Can automation render managers useless?
There’s a great blog post on the Harvard Business Review titled “Here’s How Managers Can Be Replaced by Software” written by Devin Fidler.
The article discussed how a prototype software application automated the decision and delegation process to create a 124-page research report.
The software was named “iCEO”, which I expect to be trademarked by Apple Inc. soon! 🙂
The post explained that after spending a few hours configuring iCEO and then setting it to run, iCEO:
routed tasks across 23 people from around the world, including the creation of 60 images and graphs, followed by formatting and preparation.
The processes were so smoothly operated that the team was simply spectators.
We rarely needed to intervene, even to check the quality of individual components of the report as they were submitted to iCEO, or spend time hiring staff, because QA and HR were also automated by iCEO.
In the end, the full report was created in just weeks, compared to a traditional management-employee structure that may have taken months to complete.
This is awesome if you think about it… unless you’re a manager that is.
There’s an especially important point to note here that you may have missed: all of the actual work was outsourced via Elance and Odesk.
So it’s not only the manager’s job that may be at risk, but also the workers under his employ.
The Knowledge Worker at Risk
Automation, since the industrial revolution, has threatened jobs of workers. Manual work replaced with mechanised ones caused jobs to no longer be worthwhile. Now we have thinking work being replaced by computers and software.
In his book, “The Zero Marginal Cost Society“, Jeremy Rifkin mentions that:
Automation, robotics, and artificial intelligence are eliminating human labor quickly in the white-collar and service industries… Secretaries, file clerks, telephone operators, travel agents, bank tellers, cashiers, and countless other white-collar service jobs have all but disappeared in the past 25 years as automation has driven the marginal cost of labor to near zero.
He goes on to later say:
We are in the midst of an epic change (my emphasis) in the nature of work. The First Industrial Revolution ended slave and serf labor. The Second Industrial Revolution dramatically shrank agricultural and craft labor. The Third Industrial Revolution is sunsetting mass wage labor in the manufacturing and service industries and salaried professional labor in large parts of the knowledge sector.
Others are also anticipating this level of disruption to knowledge work.
A 2013 McKinsey Global Institute report predicts that by 2025, the automation of knowledge work would have potentially the greatest economic impact second only to the mobile internet, and exceeding that of the Internet of Things and the Cloud. (See the figure below.)

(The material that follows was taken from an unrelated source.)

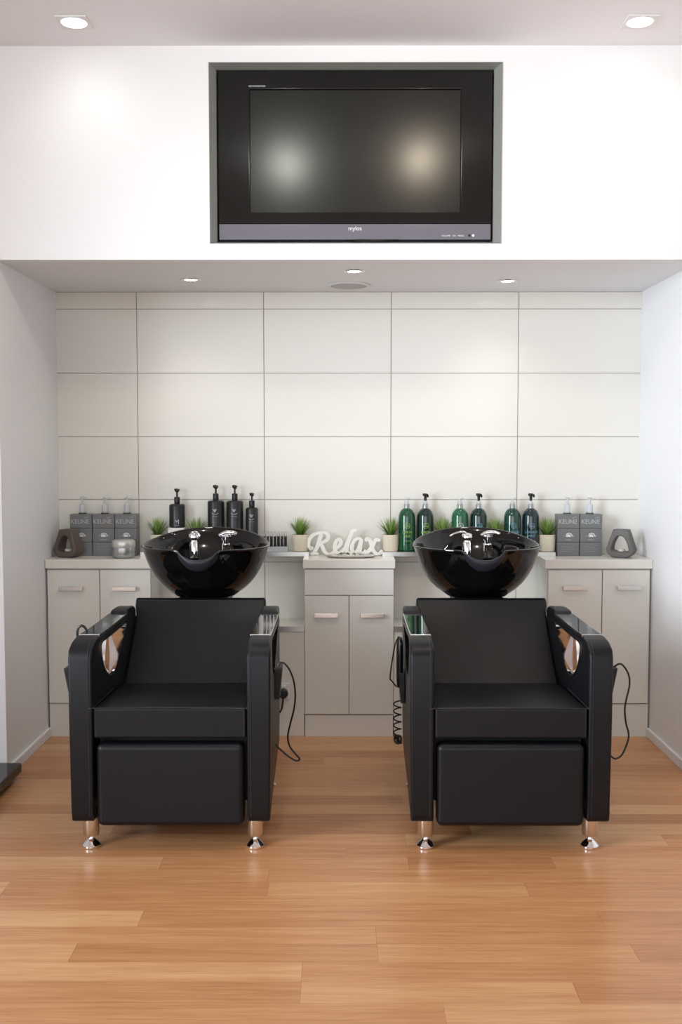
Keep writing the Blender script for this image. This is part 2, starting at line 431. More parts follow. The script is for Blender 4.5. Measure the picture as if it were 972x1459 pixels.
# ================================================================== cabinets
def handle(parent, cx, z, y, w=.11):
    bm = BM()
    for s in (-1, 1): box(bm, cx+s*(w/2-.012)-.006, cx+s*(w/2-.012)+.006, y-.022, y+.0005, z-.006, z+.006)
    box(bm, cx-w/2, cx+w/2, y-.028, y-.019, z-.0095, z+.0095)
    return obj('handle', bm, satin, parent, bevel=.002, seg=2)
def cabinet(name, label, x0, x1, doors, hz, dz0, dz1, plinth):
    t = thing(name, label, 'cabinet', ((x0+x1)/2, 4.6, 0)); c = (x0+x1)/2; f = lambda x: x-c
    bm = BM(); box(bm, f(x0), f(x1), .012, .232, plinth+.002, .7805); obj('body', bm, cabgap if False else cabm, t, smooth=False)
    bx('plinth', cabm, f(x0)+.003, f(x1)-.003, 0, .1, 0, plinth, t)
    for a, b, hx in doors:
        d = bx('door', cabm, f(a), f(b), -.008, .0115, dz0, dz1, t, bevel=.0015)
        handle(d, f(hx), hz, -.008)
    return t, f
lc, f = cabinet('storage_cabinet', 'ivory two-door cabinet behind the left chair, against the left wall', -1.361, -.881,
             [(-1.357, -1.119, -1.245), (-1.1155, -.885, -1.001)], .690, .157, .774, .152)
rc, f = cabinet('storage_cabinet', 'ivory two-door cabinet behind the right chair, against the right wall', .931, 1.406,
             [(.935, 1.180, 1.053), (1.1835, 1.398, 1.300)], .694, .157, .774, .152)
vc, f = cabinet('vanity_unit', 'ivory centre vanity with two doors and a plain panel under the Relax sign', -.181, .230,
             [(-.179, .0225, -.0805), (.026, .228, .130)], .568, .106, .655, .100)
bx('drawer_front', cabm, f(-.179), f(.228), -.008, .0115, .659, .777, vc, bevel=.0015)
wl = bx('worktop', topm, -1.363, -.873, 4.582, 4.836, .7815, .823, bevel=.002); tag(wl, 'ivory worktop on the left cabinet, carrying grey bottles and a silver jar', 'worktop')
wr = bx('worktop', topm, .918, 1.408, 4.582, 4.836, .7815, .823, bevel=.002); tag(wr, 'ivory worktop on the right cabinet, carrying two grey bottles', 'worktop')
bx('top', topm, f(-.187), f(.235), -.018, .236, .7815, .823, vc, bevel=.003)
def shelf(x0, x1, label):
    bm = BM(); box(bm, x0, x1, 4.72, 4.837, .839, .843); box(bm, x0, x1, 4.72, 4.724, .8235, .839); box(bm, x0, x1, 4.80, 4.837, .8235, .839)
    tag(obj('steel_shelf', bm, steel, smooth=False), label, 'shelf')
shelf(-.955, -.165, 'stainless steel shelf along the tiles behind the left basin')
shelf(.180, .993, 'stainless steel shelf along the tiles behind the right basin')
# power socket
t = thing('power_socket', 'white double power socket low on the panel right of the left chair', 'socket', (-.305, 4.6055, .208))
bx('plate', whitep, -.056, .056, -.006, 0, -.036, .040, t, bevel=.002)
bm = BM()
for x in (-.028, .030): box(bm, x-.007, x+.007, -.010, -.006, .018, .030)
obj('switch', bm, whitep, t, bevel=.001)
t = thing('power_plug', 'round black plug pushed into the white wall socket', 'plug', (-.278, 4.598, .204))
bm = BM(); lathe(bm, [(0, -.032), (.014, -.032), (.021, -.026), (.023, -.010), (.021, -.001), (0, -.001)], 0, 0, 24, 0, 'y'); obj('plug_body', bm, blackp, t)
bm = BM(); tube(bm, smooth_path([(0, -.026, -.015), (-.002, -.03, -.04), (-.010, -.03, -.075), (-.04, -.02, -.11), (-.10, -.02, -.15), (-.2, -.02, -.2)]), .004); obj('cord', bm, cordm, t)

# black plinth of a display stand at the left edge
t = thing('display_plinth', 'low black glossy plinth standing at the left edge of the floor', 'plinth', (-1.65, 3.6, 0))
bx('top_slab', blackg, -.35, .35, -.42, .405, .024, .062, t, bevel=.004)
bx('recessed_base', blackp, -.31, .31, -.38, .36, 0, .024, t)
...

Time to address the skill gap
As with the industrial revolution, workers have to be ready for the next stage. It means that they need to learn new technologies and new ways of working. Learning skills that can be repetitive, regardless of the complexity, is under threat as they can be replaced with automation.
According to the Institute for the Future, the new worker will be required to have skills such as Social Intelligence, Sense-Making, Novel and Adaptive Thinking, Design Mindset, Computational Thinking, Cognitive Load Management, New Media Literacy, Cross Cultural Competency and Virtual Collaboration.

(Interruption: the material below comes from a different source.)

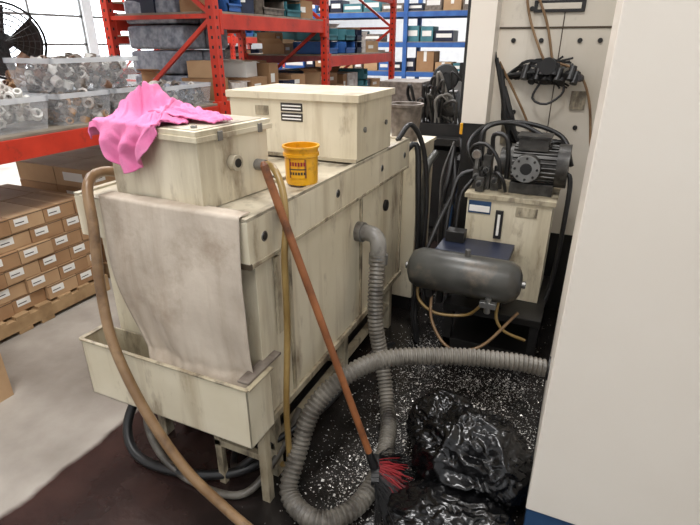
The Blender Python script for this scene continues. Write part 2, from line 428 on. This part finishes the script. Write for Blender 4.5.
# pink towel
b=B()
def towel(u,v):
    s=-.035+u*.33;k=max(0,1-((u-.58)/.42)**2)
    tmin=-.02-.14*k;t=tmin+v*(.29-tmin-.08*u)
    s-=.018*math.sin(v*11);s+=.02*math.sin(v*5)
    x=-.226+max(s,0);y=-.182+max(t,0);z=1.413
    if s<0: z+=s*1.2;x-=.014+.01*abs(math.sin(v*14))
    if t<0: z+=t*.95;y-=.014+.016*(1+math.sin(u*24))*min(1,-t*18)
    w=max(0,min(1,(s+.03)/.1))*max(0,min(1,(t+.02)/.08))
    nn=noise.noise(Vector((s*14,t*9,2.2)));n2=noise.noise(Vector((s*34+t*22,t*8,7)))
    hp=math.exp(-((s-.09)**2/.009+(t-.15)**2/.012))
    z+=w*(.06*hp+.032*(1-abs(nn)*2.4)*(.4+hp)+.03*abs(n2)+.004)
    x+=.014*n2;y+=.014*nn*(1 if t>.02 else -.3)
    if t<=0 : y=min(y,-.186)
    return T@Vector((x,y,max(z,1.19) if (s<0 or t<0) else max(z,1.416)))
b.grid(towel,90,90,pink)
def lobe(u,v):
    a=(u-.5)*.22;c=(v-.5)*.16*(1-.45*u)
    z=1.418+.022*abs(noise.noise(Vector((u*5,v*7,1))))+.03*(1-u)
    return T@Vector((.07+a,-.04+c+.03*u,z))
b.grid(lobe,24,20,pink)
b.done('pink_towel',solid=.004,norm=False,sharp=70)
# paper sheet
b=B()
def sheet(u,v):
    xL=-1.46+.15*max(0,(v-.35)/.65)**1.6;xR=-.885
    x=xL+(xR-xL)*u
    if v<.06: y=yf+.05*(1-v/.06)-.006;z=1.175
    else:
        k=(v-.06)/.94
        z=1.175-k*.66
        y=yf-.012-.02*math.sin(k*3.0)+.014*math.sin(u*6+k*2)*k+.007*math.sin(u*19+k*4)*k
        y+=.014*noise.noise(Vector((u*3,k*2.5,3)))+.008*noise.noise(Vector((u*14,k*4,9)))*k
        if k>.86: y-=(k-.86)*.35
    return Vector((x,y,z))
b.grid(sheet,60,80,paper);b.done('filter_paper_sheet',solid=.002,norm=False,sharp=80)
# tray
b=B();tx0,tx1,ty0,ty1,tz0,tz1=-1.62,-.86,1.08,1.225,.362,.61
th=.006
b.box((tx0,ty0,tz0),(tx1,ty1,tz0+th),creamdirty)
b.box((tx0,ty0,tz0),(tx1,ty0+th,tz1),cream);b.box((tx0,ty1-th,tz0),(tx1,ty1,tz1-.02),creamdirty)
b.box((tx0,ty0,tz0),(tx0+th,ty1,tz1),cream);b.box((tx1-th,ty0,tz0),(tx1,ty1,tz1),cream)
b.box((tx0-.004,ty0-.006,tz1-.004),(tx1+.004,ty0+.008,tz1+.004),creamdirty)
b.box((tx0-.012,ty0,tz1-.004),(tx0+.008,ty1,tz1+.004),creamdirty);b.box((tx1-.008,ty0,tz1-.004),(tx1+.012,ty1,tz1+.004),creamdirty)
b.box((tx1-.05,ty0+.02,tz1+.004),(tx1-.005,ty1+.08,tz1+.014),parts2)
b.box((tx1-.05,ty1-.05,0),(tx1-.015,ty1-.015,tz0),creamdirty)
b.box((tx0+.5,ty1-.045,.2),(tx1-.05,ty1-.02,.23),creamdirty);b.box((tx0+.5,ty1-.045,0),(tx0+.53,ty1-.02,tz0),creamdirty)
b.done('drip_tray',bevel=.002)
# yellow tub
b=B();o=(-.935,1.625,1.1685)
b.lathe(o,(0,0,1),[(0,0),(.058,0),(.06,.01),(.062,.1),(.067,.102),(.067,.112),(.063,.113),(.064,.13),(.069,.131),(.069,.138),(.061,.138),(.058,.02),(0,.02)],yellow,32)
for a in range(-9,10):
    an=-1.3+a*.055;q=Matrix.Translation(Vector(o))@Matrix.Rotation(an,4,'Z')
    b.box((.059,-.002,.028),(.0632,.002,.096),wood if abs(a)>7 else yellow,q)
    if a%3: b.box((.0605,-.0018,.04),(.0638,.0018,.05),print_m,q);b.box((.0605,-.0018,.072),(.0638,.0018,.086),red,q)
    b.box((.0605,-.0018,.058),(.0638,.0018,.062),print_m,q)
b.done('yellow_plastic_tub')
# broom
b=B();h0=Vector((-.545,1.407,.15));h1=Vector((-.888,1.31,1.30));ax=(h1-h0).normalized()
b.cyl(h0,h1,.0135,wood,14);b.cyl(h1,h1+ax*.012,.013,wood,14,r1=.006)
b.cyl(h0-ax*.05,h0+ax*.04,.02,black,14,r1=.015)
hd=h0-ax*.05
S=Vector((.35,-.93,0)).normalized();D=Vector((.62,.1,-.7)).normalized()
for k in range(-3,4): b.beam(hd+S*(k*.02)-S*.011,hd+S*(k*.02)+S*.011,.03,.032-abs(k)*.004,black)
r=random.Random(5)
for i in range(760):
    s=r.uniform(-1,1);p0=hd+S*s*.06+Vector((r.uniform(-.012,.012),0,r.uniform(-.015,.01)))
    isred=(-.6<s<.25) and r.random()<.5
    d=(D+S*s*.9+Vector((r.gauss(0,.22),r.gauss(0,.22),r.gauss(0,.18))));
    if isred: d+=Vector((.35,.1,.1))
    d.normalize();l=r.uniform(.11,.23) if not isred else r.uniform(.09,.14)
    p1=p0+d*l;mid=(p0+p1)/2+Vector((0,0,.012))
    if p1.z<.006: p1.z=.006+r.random()*.006
    if mid.z<.008: mid.z=.01
    b.sweep([p0,mid,p1+Vector((r.gauss(0,.012),r.gauss(0,.012),0))],.0017,red if isred else black,4)
b.done('push_broom')
# hoses
b=B()
b.corr([(-.775,2.02,.74),(-.765,1.98,.6),(-.75,1.95,.42),(-.70,1.93,.2),(-.63,1.82,.06),(-.57,1.66,.045),(-.53,1.45,.045),(-.555,1.25,.045),(-.66,1.15,.045),(-.80,1.2,.06),(-.815,1.3,.17),(-.79,1.4,.33),(-.70,1.52,.43),(-.58,1.66,.455),(-.35,1.79,.45),(-.12,1.87,.44),(.02,1.91,.42)],.038,greyhose)
b.lathe((-.775,2.025,.70),(0,.1,1),[(.036,0),(.044,0),(.044,.05),(.036,.05)],steel,20)
b.tube([(-.9,2.056,.834),(-.84,2.05,.836),(-.80,2.04,.83),(-.778,2.03,.80),(-.775,2.025,.72)],.038,pvc,18,.01)
b.cyl((-.894,2.056,.834),(-.86,2.052,.835),.047,pvc,20)
b.done('corrugated_hose')
b=B();b.tube([(-1.40,1.31,1.2),(-1.50,1.25,1.235),(-1.475,1.14,1.22),(-1.43,1.09,1.08),(-1.40,1.045,.878),(-1.335,1.0,.70),(-1.21,.97,.493),(-1.055,.955,.311),(-.911,.967,.18),(-.753,.965,.09),(-.5,.9,.03),(-.3,.7,.03)],.0175,beigehose,16)
b.done('beige_hose')
b=B();b.tube([(-1.0,1.46,1.26),(-.93,1.42,1.27),(-.87,1.38,1.21),(-.842,1.345,1.1),(-.84,1.322,.985),(-.842,1.317,.717),(-.835,1.27,.403),(-.86,1.3,.1),(-.95,1.35,.03)],.012,yelhose,12)
b.done('yellow_drain_hose')
b=B()
b.tube([(-1.58,1.3,.3),(-1.6,1.18,.12),(-1.474,1.12,.03),(-1.184,1.16,.03),(-1.0,1.3,.05),(-.95,1.6,.1)],.02,black,12)
b.tube([(-1.5,1.3,.35),(-1.45,1.16,.2),(-1.3,1.13,.03),(-1.0,1.14,.022),(-.92,1.3,.1),(-.92,1.5,.2)],.015,greyhose,12)
b.tube([(-1.2,1.5,.1),(-1.1,1.25,.03),(-.95,1.3,.16),(-.8,1.5,.25),(-.75,1.9,.28),(-.78,2.3,.1)],.014,black,12)
b.done('black_coolant_hoses')
b=B()
b.tube([(-.93,2.74,1.05),(-.85,2.78,1.12),(-.82,2.76,.9),(-.8,2.75,.5),(-.78,2.7,.1),(-.7,2.5,.03)],.017,black,12)
b.tube([(-.9,2.6,1.17),(-.86,2.7,1.24),(-.8,2.76,1.1),(-.77,2.78,.8),(-.76,2.75,.4),(-.7,2.8,.03)],.014,black,12)
b.tube([(-.82,2.85,.02),(-.81,2.83,.5),(-.8,2.84,.95),(-.78,2.95,1.05)],.022,tankdark,12)
b.done('black_coolant_hoses')
# ---------------- garbage bag
b=B()
def bag(cx,cy,rx,ry,h,seed):
    tmp=bmesh.new();bmesh.ops.create_icosphere(tmp,subdivisions=6,radius=1)
    mp={}
    for v in tmp.verts:
        p=v.co.copy();q=p*1.0+Vector((seed*3.1,seed,0))
        w=Vector((noise.noise(q*1.7),noise.noise(q*1.7+Vector((9,0,0))),noise.noise(q*1.7+Vector((0,9,0)))))*.55
        rid=0
        for k,a in ((1.5,.24),(3.2,.15),(6.5,.085),(13,.035),(24,.012)):
            rid+=a*(.35-abs(noise.noise((q+w)*k+Vector((k*3,seed,1)))))
        s=.93+rid*1.25
        z=max((p.z*s+.62)/1.6*h,.003)
        if z<.03: s*=1.1
        mp[v]=b.bm.verts.new((cx+p.x*rx*s,cy+p.y*ry*s,z))
    for f in tmp.faces: b.f([mp[v] for v in f.verts],gloss)
    tmp.free()
bag(-.19,1.60,.22,.18,.31,3);bag(-.36,1.78,.14,.17,.22,5);bag(-.2,1.32,.22,.17,.15,8)
b.done('garbage_bag',sharp=180)
# ---------------- foreground machine on the right
b=B();mx,my=.032,1.415
b.box((mx,my,.155),(1.9,2.35,2.25),panel);b.box((mx+.004,my+.006,0),(1.89,2.34,.155),bluebase)
b.box((.60,my-.008,.19),(1.5,my,2.1),panel);b.box((.66,my-.03,1.0),(.68,my-.008,1.25),steel)
b.cyl((mx-.008,1.915,.42),(mx+.01,1.915,.42),.05,dark,20)
b.done('cnc_machine_enclosure',bevel=.005)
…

The challenge we have right now is that the rapid evolution of the Internet, the cloud and automation may change the workplace faster than we can retrain workers to work in this new environment. It means that we have to start training the new workers from the schools.
But this does not mean that we can’t start training for the new era. We can start learning the new skills required, as well as teach it to others before we are out of a job.
What the future holds?
I don’t know what the future holds, but automation offers great opportunities for businesses to function at a far more efficient and economic level than ever before. It means that we can look forward to cheaper and (hopefully) more sustainable goods and services.
It also means that we can let go of mundane and repetitive tasks and focus on creating greater things.
We can choose to fear what the future holds, or look forward to it with excitement and anticipation.
I’m in that latter group.
What about you? What are your thoughts on the future of automation?